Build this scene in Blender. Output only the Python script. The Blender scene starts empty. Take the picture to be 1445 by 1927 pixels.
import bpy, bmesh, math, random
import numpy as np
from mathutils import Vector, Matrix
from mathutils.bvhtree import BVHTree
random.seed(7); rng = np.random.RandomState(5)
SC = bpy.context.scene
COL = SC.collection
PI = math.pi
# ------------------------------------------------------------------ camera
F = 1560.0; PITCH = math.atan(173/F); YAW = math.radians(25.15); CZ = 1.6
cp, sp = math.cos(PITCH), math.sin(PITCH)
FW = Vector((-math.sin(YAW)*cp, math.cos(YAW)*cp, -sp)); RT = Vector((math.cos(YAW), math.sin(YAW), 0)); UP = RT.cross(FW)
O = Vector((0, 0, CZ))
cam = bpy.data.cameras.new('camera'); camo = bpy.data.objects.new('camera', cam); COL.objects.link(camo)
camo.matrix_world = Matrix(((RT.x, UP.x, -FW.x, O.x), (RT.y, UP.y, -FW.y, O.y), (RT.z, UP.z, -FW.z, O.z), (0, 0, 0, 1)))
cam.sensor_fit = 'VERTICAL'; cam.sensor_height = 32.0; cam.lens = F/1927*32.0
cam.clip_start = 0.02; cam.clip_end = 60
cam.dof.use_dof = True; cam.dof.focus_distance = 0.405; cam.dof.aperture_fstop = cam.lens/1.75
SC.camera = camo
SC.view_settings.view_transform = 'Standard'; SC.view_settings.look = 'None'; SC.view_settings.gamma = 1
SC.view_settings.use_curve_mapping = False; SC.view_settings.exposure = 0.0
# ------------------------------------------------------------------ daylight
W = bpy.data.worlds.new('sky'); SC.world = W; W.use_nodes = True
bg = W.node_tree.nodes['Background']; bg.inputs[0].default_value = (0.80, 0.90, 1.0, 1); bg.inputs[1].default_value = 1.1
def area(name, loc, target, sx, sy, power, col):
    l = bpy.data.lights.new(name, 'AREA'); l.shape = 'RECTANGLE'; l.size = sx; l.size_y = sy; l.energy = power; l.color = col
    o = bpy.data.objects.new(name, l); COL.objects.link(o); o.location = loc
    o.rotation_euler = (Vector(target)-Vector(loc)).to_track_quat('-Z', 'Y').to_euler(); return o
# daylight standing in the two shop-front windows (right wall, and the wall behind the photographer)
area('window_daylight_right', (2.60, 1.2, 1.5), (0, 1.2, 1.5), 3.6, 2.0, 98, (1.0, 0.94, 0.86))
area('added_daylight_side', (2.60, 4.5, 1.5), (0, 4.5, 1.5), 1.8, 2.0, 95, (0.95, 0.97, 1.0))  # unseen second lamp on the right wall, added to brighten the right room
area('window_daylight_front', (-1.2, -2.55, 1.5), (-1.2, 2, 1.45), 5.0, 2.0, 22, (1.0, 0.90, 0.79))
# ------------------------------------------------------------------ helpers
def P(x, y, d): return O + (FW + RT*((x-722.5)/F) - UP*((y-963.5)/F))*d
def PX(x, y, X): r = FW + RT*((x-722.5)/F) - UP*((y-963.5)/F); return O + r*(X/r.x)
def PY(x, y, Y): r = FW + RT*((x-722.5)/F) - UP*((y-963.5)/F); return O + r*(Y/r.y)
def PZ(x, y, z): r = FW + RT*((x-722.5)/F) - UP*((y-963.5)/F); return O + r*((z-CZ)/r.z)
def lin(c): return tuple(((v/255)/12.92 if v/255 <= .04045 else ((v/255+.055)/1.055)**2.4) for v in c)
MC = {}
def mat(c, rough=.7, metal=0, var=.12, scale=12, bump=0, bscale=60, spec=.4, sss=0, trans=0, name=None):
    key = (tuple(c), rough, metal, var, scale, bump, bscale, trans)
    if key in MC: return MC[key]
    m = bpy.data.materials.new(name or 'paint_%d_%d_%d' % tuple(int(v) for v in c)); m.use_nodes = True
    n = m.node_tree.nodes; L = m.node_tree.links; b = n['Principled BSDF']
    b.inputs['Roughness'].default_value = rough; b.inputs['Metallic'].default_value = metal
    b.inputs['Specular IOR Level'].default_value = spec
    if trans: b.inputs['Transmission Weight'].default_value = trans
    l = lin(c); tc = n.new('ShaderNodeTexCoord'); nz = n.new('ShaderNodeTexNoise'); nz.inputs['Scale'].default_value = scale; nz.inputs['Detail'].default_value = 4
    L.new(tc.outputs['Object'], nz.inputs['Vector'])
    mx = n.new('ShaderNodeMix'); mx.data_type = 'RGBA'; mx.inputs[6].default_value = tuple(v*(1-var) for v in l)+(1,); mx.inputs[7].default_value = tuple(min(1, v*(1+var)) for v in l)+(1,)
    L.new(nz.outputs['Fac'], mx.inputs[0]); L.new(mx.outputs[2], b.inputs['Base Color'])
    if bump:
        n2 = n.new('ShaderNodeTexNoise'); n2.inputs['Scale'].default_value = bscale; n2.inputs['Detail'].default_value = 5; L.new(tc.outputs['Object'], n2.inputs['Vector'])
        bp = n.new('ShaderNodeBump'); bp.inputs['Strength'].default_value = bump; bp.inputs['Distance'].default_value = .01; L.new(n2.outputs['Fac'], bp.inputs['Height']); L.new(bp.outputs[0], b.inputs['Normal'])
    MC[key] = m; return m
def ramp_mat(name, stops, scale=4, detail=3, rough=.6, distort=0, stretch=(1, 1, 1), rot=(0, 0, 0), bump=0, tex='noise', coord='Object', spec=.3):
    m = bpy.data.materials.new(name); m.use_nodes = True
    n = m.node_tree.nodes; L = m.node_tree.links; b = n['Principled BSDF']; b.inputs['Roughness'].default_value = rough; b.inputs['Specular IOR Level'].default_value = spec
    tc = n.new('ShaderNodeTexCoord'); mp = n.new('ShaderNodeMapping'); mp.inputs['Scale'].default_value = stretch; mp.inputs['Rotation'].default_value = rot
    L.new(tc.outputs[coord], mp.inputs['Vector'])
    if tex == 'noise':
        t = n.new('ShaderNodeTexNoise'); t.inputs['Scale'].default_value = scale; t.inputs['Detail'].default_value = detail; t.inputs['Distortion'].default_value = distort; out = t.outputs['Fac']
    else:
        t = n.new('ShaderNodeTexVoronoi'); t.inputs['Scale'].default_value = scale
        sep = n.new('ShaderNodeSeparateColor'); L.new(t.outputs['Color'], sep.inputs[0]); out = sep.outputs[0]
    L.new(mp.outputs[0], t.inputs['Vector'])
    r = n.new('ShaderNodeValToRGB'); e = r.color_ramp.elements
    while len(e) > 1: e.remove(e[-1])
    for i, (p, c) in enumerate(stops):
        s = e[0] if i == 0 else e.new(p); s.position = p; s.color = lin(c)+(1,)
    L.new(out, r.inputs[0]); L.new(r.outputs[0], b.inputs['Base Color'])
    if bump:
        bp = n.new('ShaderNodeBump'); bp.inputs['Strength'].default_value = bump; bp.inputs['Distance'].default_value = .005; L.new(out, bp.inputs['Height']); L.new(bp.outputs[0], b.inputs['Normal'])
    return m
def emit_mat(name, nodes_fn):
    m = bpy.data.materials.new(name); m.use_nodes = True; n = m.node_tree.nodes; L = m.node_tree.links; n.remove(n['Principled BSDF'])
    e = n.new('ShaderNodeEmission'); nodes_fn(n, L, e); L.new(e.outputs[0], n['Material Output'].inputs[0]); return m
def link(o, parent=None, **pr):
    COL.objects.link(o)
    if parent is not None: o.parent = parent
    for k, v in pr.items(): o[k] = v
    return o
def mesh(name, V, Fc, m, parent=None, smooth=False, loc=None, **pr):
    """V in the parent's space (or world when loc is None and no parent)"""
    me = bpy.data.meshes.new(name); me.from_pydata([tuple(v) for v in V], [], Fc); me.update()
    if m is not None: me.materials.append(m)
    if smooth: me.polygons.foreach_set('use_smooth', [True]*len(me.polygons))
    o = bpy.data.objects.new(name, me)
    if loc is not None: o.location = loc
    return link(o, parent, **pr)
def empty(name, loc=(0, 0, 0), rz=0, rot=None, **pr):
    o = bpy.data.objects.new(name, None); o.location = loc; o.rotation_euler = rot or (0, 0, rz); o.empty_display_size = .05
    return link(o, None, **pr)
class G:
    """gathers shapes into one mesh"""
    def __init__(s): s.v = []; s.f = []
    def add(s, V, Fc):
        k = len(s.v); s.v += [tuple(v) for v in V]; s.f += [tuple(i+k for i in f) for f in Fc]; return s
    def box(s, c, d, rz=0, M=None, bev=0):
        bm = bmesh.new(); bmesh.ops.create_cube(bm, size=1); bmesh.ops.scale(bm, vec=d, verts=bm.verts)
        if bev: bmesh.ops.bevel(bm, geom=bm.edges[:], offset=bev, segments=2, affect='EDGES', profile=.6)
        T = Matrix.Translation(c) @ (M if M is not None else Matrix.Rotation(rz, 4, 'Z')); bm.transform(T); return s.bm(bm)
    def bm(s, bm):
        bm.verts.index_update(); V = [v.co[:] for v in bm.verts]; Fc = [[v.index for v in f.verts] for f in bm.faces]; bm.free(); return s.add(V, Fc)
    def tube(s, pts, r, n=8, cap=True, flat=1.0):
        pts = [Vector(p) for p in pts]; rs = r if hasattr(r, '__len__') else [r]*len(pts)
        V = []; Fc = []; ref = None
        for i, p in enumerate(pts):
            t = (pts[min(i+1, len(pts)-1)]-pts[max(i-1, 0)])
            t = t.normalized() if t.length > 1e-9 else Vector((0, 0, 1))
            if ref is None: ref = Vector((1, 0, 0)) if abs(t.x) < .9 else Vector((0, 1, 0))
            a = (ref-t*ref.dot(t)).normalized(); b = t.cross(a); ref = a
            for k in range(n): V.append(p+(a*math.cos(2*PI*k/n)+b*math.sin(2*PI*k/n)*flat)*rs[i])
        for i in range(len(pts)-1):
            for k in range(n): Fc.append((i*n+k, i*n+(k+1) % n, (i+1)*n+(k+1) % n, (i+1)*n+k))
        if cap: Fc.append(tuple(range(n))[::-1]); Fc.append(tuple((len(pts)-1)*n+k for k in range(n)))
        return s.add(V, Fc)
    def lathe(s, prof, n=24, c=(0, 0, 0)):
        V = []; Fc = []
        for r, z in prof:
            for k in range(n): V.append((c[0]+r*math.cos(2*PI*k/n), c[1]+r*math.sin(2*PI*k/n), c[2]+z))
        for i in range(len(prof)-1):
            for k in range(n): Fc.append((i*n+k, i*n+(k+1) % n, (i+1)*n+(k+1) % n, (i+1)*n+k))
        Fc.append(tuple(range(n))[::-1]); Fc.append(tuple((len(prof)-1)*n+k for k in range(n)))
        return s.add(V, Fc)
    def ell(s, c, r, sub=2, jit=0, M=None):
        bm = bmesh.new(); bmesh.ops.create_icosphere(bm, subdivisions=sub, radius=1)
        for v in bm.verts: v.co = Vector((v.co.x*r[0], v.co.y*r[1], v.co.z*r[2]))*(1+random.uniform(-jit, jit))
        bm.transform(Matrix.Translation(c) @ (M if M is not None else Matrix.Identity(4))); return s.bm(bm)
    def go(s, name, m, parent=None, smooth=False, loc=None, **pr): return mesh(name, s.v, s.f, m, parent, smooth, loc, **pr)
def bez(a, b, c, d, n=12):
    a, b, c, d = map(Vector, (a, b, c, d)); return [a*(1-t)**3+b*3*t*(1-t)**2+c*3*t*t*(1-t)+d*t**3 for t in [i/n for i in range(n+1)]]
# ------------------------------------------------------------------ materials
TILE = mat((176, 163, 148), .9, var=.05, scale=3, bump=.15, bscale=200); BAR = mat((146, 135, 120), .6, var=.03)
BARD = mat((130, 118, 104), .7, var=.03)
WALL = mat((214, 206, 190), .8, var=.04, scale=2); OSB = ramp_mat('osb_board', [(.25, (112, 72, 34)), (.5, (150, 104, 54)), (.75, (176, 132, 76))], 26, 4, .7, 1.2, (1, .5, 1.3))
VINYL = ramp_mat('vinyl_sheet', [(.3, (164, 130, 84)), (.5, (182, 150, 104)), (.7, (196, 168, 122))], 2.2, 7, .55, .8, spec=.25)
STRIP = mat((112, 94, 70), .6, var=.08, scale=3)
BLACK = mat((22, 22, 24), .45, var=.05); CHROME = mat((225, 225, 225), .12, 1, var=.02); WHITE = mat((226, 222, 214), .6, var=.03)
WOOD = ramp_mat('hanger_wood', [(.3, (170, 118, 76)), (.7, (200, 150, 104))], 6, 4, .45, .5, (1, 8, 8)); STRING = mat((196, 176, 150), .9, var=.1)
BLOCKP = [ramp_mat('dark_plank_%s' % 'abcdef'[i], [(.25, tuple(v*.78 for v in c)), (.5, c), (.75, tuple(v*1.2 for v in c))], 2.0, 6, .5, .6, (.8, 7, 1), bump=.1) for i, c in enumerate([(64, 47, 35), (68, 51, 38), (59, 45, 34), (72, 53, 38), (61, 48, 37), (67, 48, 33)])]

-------

GIVEN INSTRUCTION: Restate the final lines of the listing above word for word, beginning at the line that contains "120), .6, var=.03)".

OUTPUT:
TILE = mat((176, 163, 148), .9, var=.05, scale=3, bump=.15, bscale=200); BAR = mat((146, 135, 120), .6, var=.03)
BARD = mat((130, 118, 104), .7, var=.03)
WALL = mat((214, 206, 190), .8, var=.04, scale=2); OSB = ramp_mat('osb_board', [(.25, (112, 72, 34)), (.5, (150, 104, 54)), (.75, (176, 132, 76))], 26, 4, .7, 1.2, (1, .5, 1.3))
VINYL = ramp_mat('vinyl_sheet', [(.3, (164, 130, 84)), (.5, (182, 150, 104)), (.7, (196, 168, 122))], 2.2, 7, .55, .8, spec=.25)
STRIP = mat((112, 94, 70), .6, var=.08, scale=3)
BLACK = mat((22, 22, 24), .45, var=.05); CHROME = mat((225, 225, 225), .12, 1, var=.02); WHITE = mat((226, 222, 214), .6, var=.03)
WOOD = ramp_mat('hanger_wood', [(.3, (170, 118, 76)), (.7, (200, 150, 104))], 6, 4, .45, .5, (1, 8, 8)); STRING = mat((196, 176, 150), .9, var=.1)
BLOCKP = [ramp_mat('dark_plank_%s' % 'abcdef'[i], [(.25, tuple(v*.78 for v in c)), (.5, c), (.75, tuple(v*1.2 for v in c))], 2.0, 6, .5, .6, (.8, 7, 1), bump=.1) for i, c in enumerate([(64, 47, 35), (68, 51, 38), (59, 45, 34), (72, 53, 38), (61, 48, 37), (67, 48, 33)])]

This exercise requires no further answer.